Daily Feline Prompt: Non-Regional Feline Diction

Daily Feline Prompt: A Tale of Two Feline Cities

If you could split your time evenly between two places, and two places only, which would these be?

Bird House

“Well that’s an easy one Mrs. Human. We felines have only two cities, inside and out, both having the common denominator Territory.”

“But you used to travel a bit further when you were younger Tabby. I remember searching for you when you did not come home all day.”

“That’s your problem. I knew where I was and that is the main thing. You humans worry too much. Home is where the whiskers are. By the way I see you have at last constructed the cat feeding/sorry bird feeding station in my outside territory.”

“That is for the birds Tabby, and has nothing to do with felines.”

“It is a matter of how you look at it. You can think how beautiful the birds are and they sing: a perfect subject for a photograph or you study their movements, wait for the right moment and hopla, bird for dinner.”

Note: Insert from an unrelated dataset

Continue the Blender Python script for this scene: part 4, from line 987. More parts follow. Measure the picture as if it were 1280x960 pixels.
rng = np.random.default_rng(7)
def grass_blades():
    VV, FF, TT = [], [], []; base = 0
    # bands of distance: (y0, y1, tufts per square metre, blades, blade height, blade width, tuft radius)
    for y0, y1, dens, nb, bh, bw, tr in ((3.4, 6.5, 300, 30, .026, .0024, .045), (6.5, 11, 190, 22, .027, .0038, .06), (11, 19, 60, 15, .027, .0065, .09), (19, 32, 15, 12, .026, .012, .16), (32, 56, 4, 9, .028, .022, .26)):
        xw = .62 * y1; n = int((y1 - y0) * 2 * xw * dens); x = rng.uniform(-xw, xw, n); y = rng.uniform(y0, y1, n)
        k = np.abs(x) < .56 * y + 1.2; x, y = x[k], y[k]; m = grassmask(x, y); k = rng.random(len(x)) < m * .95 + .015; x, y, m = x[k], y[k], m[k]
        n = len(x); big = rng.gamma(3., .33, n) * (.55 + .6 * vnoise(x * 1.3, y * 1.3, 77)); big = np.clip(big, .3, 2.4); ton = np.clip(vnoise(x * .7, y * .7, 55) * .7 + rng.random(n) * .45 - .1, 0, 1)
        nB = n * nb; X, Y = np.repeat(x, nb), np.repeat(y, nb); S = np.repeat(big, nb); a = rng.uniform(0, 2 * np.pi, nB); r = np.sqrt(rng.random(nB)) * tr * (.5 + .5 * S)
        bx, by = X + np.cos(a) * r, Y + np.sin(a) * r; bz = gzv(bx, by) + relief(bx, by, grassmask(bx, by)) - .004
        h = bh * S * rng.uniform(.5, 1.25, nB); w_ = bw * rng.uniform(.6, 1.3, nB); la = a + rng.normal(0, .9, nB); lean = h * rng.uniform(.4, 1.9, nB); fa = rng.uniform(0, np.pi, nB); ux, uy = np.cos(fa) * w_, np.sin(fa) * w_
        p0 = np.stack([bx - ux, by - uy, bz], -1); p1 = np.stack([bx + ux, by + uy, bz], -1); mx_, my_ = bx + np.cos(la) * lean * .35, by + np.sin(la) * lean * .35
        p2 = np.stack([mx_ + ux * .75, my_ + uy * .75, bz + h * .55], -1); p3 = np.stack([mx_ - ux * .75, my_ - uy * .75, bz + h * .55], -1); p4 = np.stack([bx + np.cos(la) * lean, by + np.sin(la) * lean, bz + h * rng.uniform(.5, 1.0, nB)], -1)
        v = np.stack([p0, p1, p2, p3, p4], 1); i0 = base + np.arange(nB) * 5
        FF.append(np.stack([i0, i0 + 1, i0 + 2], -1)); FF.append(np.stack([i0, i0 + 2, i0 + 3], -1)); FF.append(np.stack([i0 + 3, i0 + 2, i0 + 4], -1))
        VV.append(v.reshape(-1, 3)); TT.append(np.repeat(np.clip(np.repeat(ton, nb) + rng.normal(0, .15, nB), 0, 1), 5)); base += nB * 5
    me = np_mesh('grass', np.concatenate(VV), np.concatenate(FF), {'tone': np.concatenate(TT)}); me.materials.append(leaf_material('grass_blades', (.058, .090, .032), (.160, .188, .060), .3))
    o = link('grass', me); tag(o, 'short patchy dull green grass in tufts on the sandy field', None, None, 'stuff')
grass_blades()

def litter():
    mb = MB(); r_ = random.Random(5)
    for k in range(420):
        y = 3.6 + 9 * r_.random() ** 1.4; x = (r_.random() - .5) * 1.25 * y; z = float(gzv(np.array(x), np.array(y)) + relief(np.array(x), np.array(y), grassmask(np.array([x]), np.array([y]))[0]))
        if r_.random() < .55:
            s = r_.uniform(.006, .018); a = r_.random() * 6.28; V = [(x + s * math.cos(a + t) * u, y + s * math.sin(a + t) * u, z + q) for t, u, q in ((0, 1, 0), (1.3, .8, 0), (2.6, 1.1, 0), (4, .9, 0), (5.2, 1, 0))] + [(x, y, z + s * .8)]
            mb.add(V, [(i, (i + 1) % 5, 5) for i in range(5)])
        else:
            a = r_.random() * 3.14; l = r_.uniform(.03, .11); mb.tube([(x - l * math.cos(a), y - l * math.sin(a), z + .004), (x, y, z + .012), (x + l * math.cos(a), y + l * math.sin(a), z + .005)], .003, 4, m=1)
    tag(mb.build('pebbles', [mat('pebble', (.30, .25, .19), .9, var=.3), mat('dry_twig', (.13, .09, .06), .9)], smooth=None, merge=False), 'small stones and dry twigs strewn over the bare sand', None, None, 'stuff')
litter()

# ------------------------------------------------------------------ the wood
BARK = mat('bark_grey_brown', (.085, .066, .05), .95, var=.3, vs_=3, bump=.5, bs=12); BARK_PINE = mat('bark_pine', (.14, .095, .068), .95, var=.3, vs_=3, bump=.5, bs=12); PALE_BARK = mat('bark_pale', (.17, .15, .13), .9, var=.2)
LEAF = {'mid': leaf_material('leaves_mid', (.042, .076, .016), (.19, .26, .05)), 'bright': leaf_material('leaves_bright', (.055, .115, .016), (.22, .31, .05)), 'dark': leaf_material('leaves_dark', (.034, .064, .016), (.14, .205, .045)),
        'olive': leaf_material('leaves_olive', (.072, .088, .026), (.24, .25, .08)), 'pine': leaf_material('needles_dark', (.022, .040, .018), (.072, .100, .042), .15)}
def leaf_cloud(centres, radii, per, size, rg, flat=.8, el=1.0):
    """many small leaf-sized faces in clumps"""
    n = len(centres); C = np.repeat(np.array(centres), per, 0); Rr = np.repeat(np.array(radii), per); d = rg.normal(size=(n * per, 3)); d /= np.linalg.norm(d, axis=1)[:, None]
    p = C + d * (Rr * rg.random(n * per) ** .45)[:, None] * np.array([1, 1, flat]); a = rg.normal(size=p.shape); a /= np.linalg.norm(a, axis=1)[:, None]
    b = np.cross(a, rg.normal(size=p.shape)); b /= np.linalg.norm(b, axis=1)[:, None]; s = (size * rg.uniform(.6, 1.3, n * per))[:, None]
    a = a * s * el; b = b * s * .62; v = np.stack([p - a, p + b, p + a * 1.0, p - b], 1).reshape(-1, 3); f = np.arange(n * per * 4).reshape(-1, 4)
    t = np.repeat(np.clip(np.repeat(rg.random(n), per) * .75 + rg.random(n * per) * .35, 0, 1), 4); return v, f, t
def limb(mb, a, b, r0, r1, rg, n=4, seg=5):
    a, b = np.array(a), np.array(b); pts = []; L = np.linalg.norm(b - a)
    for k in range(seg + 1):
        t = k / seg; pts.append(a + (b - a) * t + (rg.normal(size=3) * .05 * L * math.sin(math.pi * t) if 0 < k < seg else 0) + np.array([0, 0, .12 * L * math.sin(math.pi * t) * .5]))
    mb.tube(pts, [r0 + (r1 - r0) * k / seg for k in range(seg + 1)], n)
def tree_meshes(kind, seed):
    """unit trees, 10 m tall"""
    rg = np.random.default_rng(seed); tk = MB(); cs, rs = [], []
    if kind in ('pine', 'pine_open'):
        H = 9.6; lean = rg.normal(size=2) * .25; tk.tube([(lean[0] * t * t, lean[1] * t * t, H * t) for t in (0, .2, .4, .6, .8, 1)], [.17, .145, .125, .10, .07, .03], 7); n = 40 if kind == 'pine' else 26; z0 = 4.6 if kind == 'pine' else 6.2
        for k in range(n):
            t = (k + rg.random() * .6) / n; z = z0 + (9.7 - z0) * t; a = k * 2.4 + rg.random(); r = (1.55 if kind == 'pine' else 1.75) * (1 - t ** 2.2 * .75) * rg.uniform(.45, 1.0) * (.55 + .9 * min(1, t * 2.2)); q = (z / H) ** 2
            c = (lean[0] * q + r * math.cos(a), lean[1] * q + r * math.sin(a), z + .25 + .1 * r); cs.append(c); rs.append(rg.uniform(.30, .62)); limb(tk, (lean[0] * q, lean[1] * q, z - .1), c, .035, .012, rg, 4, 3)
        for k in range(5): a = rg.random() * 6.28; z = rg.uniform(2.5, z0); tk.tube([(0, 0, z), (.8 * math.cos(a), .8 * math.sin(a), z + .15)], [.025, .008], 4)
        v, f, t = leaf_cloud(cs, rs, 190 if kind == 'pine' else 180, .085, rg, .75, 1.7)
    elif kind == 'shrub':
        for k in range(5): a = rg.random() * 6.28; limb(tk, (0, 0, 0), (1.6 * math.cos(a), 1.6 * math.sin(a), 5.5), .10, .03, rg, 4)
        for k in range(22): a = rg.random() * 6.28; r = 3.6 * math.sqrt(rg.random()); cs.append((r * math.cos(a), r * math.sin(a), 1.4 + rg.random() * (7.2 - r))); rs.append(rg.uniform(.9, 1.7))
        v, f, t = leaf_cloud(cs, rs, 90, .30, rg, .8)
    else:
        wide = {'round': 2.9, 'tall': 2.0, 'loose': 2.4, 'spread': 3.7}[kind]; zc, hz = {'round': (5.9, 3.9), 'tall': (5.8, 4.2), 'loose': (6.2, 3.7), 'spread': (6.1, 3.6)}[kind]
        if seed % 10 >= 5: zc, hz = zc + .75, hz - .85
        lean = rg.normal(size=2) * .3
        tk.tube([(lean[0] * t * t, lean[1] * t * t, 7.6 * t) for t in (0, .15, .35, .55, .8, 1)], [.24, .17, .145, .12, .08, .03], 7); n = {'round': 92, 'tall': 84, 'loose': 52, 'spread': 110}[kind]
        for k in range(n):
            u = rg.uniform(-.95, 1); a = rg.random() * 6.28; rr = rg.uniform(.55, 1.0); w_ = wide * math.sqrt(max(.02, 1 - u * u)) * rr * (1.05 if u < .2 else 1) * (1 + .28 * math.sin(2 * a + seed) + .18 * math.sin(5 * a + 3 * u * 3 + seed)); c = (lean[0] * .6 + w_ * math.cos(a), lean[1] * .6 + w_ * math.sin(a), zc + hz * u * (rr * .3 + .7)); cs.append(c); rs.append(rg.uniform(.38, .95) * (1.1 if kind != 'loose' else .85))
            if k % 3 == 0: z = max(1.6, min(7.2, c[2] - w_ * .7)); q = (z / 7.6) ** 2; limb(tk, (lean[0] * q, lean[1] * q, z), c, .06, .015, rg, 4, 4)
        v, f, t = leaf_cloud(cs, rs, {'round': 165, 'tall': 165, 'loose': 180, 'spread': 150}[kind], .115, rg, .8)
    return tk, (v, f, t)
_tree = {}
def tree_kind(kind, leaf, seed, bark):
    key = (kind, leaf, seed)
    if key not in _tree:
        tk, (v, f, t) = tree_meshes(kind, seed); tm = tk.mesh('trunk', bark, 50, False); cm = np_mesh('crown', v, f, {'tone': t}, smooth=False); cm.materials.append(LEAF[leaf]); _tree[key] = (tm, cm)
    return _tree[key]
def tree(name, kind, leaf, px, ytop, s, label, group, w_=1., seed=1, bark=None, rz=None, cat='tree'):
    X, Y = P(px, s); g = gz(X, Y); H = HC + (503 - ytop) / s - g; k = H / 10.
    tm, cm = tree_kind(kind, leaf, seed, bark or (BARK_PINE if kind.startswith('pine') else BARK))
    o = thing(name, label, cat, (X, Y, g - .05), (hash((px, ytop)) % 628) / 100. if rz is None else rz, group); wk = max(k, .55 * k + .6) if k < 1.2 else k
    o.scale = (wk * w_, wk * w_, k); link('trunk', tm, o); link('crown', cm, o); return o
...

“Tabby it is not a meal on wings for felines. I have the bird station to ensure that the birds have enough to eat throughout the cold winter days.”

“I agree Mrs. Human.”

“You agree?”

“Of course I do. The birds are hungry, they stuff themselves full of wonderful seeds and nutritious nuts soaked in fat. They expand and get nice and fat. A delightful meal for a feline, could not be better.”

“But I do not feed them to supply you with food Tabby.”

“That is the difference between humans and felines. You go to town with Mr. Human and spend money on a good meal in a restaurant. It might even be chicken or pheasant that you eat. Perhaps something from a cow. I am glad for you both, enjoy your food. In the meanwhile I stay at home, take a trip to the outside, sit in the garden and wait for a nice fat bird that flies past. I don’t even have to cook it and no-one has to serve it. We felines are very independent.”

“Tabby if your harm one feather on a birds wing you will have problems with me.”

“Don’t worry Mrs. Human, we felines don’t eat feathers, they tend to stick in our throats. We prefer pure meat.”